Alltagsrassismus, aber nicht nur. Als ich bei einer Lesung an der Ostsee war, ist mir aufgefallen, dass fast alle Menschen dort weiß waren und relativ reich gewesen sein müssen. Da dachte ich: So ist Halle nicht! In der soziologischen Literatur oder in politischen Debatten denkt man getrennt: die (Ost-)Deutschen und die anderen. Die Kollegen aus Syrien machen es auch, wenn sie von den „Deutschen“ reden. Man muss aber die Stadt zusammen denken. So ist Halle heute. Die arabische Sprache gehört auch zum Sound der Stadt. „Es gibt eine hallesche Ungezwungenheit, die mir sympatisch ist.“
Im Klappentext Ihres Buches heißt es, dass durch ihre Arbeit als Friseurin „soziologische Reflexe“ ins Wanken gekommen sind: Welche?

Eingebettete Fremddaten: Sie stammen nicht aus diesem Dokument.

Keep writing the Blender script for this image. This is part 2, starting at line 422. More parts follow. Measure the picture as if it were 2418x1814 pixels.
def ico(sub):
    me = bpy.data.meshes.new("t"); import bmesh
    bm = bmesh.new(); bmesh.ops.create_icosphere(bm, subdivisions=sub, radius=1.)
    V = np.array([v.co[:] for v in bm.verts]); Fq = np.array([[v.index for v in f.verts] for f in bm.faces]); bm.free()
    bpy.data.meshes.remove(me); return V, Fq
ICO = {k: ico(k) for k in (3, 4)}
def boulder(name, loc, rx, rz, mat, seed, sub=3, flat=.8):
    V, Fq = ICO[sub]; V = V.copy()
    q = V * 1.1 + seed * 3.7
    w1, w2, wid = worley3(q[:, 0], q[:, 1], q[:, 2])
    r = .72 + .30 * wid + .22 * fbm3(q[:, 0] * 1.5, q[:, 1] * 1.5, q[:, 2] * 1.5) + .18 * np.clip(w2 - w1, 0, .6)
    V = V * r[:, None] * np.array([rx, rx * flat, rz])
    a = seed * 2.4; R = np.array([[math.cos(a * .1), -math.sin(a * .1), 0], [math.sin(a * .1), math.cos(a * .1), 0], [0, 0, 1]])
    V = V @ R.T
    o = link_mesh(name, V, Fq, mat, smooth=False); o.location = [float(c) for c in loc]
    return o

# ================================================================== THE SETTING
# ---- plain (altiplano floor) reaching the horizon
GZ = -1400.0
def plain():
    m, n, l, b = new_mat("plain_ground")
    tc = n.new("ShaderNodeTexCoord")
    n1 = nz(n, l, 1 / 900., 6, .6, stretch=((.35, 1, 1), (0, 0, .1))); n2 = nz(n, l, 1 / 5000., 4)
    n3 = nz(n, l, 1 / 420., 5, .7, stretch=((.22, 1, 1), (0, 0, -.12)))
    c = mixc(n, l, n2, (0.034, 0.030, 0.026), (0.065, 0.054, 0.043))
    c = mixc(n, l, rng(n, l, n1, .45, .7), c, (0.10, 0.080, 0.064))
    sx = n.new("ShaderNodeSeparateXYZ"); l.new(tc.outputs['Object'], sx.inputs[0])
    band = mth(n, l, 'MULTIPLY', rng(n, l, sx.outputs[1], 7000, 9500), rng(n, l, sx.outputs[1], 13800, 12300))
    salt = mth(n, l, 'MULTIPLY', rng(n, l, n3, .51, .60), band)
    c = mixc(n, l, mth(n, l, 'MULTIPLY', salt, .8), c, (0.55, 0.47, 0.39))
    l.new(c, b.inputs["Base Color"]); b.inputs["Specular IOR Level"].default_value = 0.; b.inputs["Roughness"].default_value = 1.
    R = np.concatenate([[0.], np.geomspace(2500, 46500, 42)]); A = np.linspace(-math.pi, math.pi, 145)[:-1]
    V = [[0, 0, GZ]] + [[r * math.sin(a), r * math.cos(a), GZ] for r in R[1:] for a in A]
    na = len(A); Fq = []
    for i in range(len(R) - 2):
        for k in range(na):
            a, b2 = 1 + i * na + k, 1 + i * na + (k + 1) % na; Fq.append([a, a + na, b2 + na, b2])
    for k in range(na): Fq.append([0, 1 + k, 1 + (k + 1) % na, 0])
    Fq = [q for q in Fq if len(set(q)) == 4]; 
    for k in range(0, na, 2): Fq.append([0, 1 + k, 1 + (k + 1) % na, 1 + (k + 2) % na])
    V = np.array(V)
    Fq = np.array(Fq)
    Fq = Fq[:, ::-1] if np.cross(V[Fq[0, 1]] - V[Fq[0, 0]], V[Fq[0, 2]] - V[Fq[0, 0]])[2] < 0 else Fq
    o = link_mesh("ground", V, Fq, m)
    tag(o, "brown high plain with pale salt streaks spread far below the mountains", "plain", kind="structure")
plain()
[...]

Friseurinnen und Soziologinnen sind in der Regel gute Beobachterinnen. Ihr Blick bleibt aber jeweils woanders hängen. Ich sehe heute Sachen, die vor meiner Ausbildung für mich nicht existierten oder mir egal gewesen wären. Wenn ich heute bei einem Vortrag in der Universität sitze, nehme ich Platz in der ersten Reihe. Ich möchte die unrasierten Nacken meiner Kollegen nicht sehen. Ich denke immer, dass sie sich dringend rasieren sollten. Als Soziologin übt man sich in einen distanzierten Blick, man achtet auf die soziale Herkunft. Als Friseurin ist man in vielen Fragen pragmatischer. Man denkt auch anders über Schönheit und Ästhetik, weil man einfach weiß, was geht und was nicht geht.
Sie wollten dem Alltag der Menschen so nah wie möglich sein: Konnten Sie bei dem berühmten Smalltalk während des Haareschneidens einen Blick auf die Dinge werfen, die die Hallenser und Hallenserinnen bewegt?
Man geht nicht in den Friseursalon, um über Politik zu reden. Das schickt sich nicht. Es zerstört die Geselligkeit. Dafür muss man in die Kneipe oder woanders hingehen. Vorhin sagte ich, dass man die Menschen der Stadt in ihrer Vielfalt zusammen denken sollte. So ist das auch mit den Gesprächsthemen. Sie unterscheiden sich von einem Ort zum anderen: da der Umgang mit den Behörden im Barbiershop oder der Urlaub im Friseursalon am Rande der Stadt, dort der Antisemitismus in meiner linken WG. Und überall sind Beziehungen zwischen Männern und Frauen ein konstantes Gesprächsthema. Das alles, und noch viel mehr, macht eine Stadt aus.
Machen Sie uns aufs Buch neugierig: Was passiert zwischen den Buchdeckeln? Was ist das für ein Buch geworden?
Das Buch besteht aus „soziologischen Feuilletons“: 37 kurze Abenteuer, zwischen Literatur und Soziologie. Jeder einzelne Text beruht auf einer Beobachtung. Ausgangspunkt ist manchmal ein Detail (ein Strähnchen oder eine überdimensionierte Brille), manchmal steht eine Situation im Mittelpunkt. Das kann eine Andacht, das Hospitieren von Friseurinnen in einem Barbiershop, eine öffentliche Lesung oder weibliche Kundschaft in einem Barbiershop sein. Mit meinen Kunden und Kundinnen schauen wir gemeinsam auf das Geschehen im Salon. Wir nehmen einiges wahr und können uns nicht mehr so viel vormachen. Insofern sind die Abenteuer oft kleine Attentate auf die Gemütsruhe.
Einige Texte …
… haben Auffälligkeiten zum Gegenstand, an denen der Blick länger haftet und die die boshafte Zunge lockern. Letztere weisen auf eine ästhetische Norm hin. Als meine Verlegerin das Buch gelesen hat, schrieb sie mir: „Wow, es ist ein soziologisch-feuilletonistisches Psychogramm der Stadt.“Je länger mein Aufenthalt in der Stadt wurde, je unheimlicher wurden manche Beobachtungen. Um diese Erfahrungen wiederzugeben, wurden die Texte chronologisch geordnet. Durch die unterschiedlichen Salons und deren jeweiligem Publikum entsteht eine menschliche und ästhetische Vielfalt. Das Bild ist kantig. Deshalb stellt das Cover des Buches die Stadt als expressionistische Kulisse dar. Es geht auch um sinnliche Eindrücke und unmittelbares Erleben, um Körpernähe, um die nicht sexuelle Intimität mit Fremden, die für das Friseurhandwerk typisch sind. Es geht um Momente, die man als besonderes angenehm wahrnimmt, aber nicht nur. Manche Texte stehen damit im Kontrast zu jener Literatur über Haarsalons, die stets das Schöne und das sinnlich Angenehme hervorhebt.